The most painful thing was seeing those tears, and those tears beyond the eyes. The emotional pressure outside of oxygen, knowing I caused this.
I was hard for me to see my actions as if in third person. I saw everything I manipulated, twisted, and betrayed to find some emotion. I know I maintained control, but felt driven to see drastic results, change.
I pushed and applied too much weight problems until I got a reaction. But I did not get the reaction I was looking to retrieve. I felt blinded, nothing, stopped. I felt it. Finally. The same thing I was putting out, I was getting it back. This was the most painful thing I have learned and felt. The fact that I was consciously controlling this made allowed my emotion to rise, but had never felt so far down. So much emotional weight, my body felt the heavy, cramping weight, which I did not want to experience.
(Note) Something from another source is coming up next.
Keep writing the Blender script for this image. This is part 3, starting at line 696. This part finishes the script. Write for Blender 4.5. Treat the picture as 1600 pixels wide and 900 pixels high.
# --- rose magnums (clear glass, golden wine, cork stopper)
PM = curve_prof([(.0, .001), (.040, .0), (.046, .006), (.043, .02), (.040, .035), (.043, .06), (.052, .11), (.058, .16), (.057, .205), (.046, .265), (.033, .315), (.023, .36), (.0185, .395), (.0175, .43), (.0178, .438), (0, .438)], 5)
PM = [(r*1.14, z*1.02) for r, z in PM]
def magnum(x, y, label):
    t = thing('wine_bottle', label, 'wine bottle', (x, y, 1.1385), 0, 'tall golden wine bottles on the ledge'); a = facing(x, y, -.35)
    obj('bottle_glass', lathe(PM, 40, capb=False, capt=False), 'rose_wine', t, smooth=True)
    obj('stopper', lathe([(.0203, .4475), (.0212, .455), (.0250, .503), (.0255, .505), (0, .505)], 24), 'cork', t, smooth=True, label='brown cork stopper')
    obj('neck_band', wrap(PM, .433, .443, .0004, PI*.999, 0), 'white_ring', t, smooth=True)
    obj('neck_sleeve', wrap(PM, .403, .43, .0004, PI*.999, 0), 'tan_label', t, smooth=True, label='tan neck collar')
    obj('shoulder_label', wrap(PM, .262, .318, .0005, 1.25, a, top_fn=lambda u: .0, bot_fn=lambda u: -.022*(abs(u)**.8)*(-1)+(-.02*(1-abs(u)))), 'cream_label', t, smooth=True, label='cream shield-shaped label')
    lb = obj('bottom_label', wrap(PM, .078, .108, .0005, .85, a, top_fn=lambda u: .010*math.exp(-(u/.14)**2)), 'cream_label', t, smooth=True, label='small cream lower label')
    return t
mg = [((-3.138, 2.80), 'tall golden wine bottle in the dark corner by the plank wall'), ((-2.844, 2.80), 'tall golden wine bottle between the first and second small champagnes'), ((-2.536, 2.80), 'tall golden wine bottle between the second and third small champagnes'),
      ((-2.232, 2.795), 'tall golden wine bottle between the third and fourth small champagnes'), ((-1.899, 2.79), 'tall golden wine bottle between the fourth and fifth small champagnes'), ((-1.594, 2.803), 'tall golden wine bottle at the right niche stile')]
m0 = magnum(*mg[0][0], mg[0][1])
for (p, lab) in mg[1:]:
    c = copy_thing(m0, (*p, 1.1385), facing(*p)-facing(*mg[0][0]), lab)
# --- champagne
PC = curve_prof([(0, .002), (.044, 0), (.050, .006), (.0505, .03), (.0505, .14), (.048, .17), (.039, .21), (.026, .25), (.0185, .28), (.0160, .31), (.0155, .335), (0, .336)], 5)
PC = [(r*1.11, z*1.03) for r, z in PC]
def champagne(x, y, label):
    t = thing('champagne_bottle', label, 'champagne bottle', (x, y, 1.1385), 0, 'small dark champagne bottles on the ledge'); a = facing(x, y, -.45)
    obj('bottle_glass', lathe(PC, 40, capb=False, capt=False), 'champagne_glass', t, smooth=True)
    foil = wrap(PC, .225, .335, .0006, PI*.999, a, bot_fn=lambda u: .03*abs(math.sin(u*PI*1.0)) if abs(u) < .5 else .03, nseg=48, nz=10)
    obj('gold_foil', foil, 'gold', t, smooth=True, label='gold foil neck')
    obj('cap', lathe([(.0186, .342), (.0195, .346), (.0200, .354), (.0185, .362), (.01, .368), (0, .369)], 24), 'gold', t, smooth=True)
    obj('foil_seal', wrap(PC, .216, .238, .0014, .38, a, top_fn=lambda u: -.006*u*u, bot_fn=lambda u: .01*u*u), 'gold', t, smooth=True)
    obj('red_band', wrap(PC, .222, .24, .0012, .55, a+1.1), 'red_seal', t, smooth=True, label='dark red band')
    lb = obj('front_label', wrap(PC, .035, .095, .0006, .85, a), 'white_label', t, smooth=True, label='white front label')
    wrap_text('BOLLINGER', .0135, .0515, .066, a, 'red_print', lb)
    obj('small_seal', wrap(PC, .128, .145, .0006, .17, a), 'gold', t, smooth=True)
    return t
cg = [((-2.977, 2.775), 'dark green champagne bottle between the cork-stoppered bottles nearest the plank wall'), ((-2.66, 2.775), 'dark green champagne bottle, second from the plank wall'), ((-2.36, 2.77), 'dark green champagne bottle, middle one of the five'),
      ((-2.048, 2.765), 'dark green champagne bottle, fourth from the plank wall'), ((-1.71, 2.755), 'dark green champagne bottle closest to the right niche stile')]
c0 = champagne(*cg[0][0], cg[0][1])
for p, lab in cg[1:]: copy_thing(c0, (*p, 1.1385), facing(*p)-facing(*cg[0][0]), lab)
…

The breaking point, the U-turn. The double edged sword. The jump.
After tears surfaced from my dried eyes, the deep pressure of pain began to deflate. I saw that it was all on me. Push, pull; you must have both. I was the pull trying to find that push. My ship was missing my anchor. I realized the world is only how I react to it, how I live in it. From there I realized expectations should start at the minimum, but living with the world and it’s people should be the maximum. So I needed to reach it. This experience started me seeing the direction of the top, the maximum.
As any memorable or great event in anyone’s life, a lesson is taken with it. The pain, physical and mental is a stone I will always carry now knowing the possibilities that come from me reacting with the world as well as knowing the heavy pain of expectations, guilt, drive, stagnance, and sinking. I will never forget my first punch of realization when everything drifting snapped into clarity.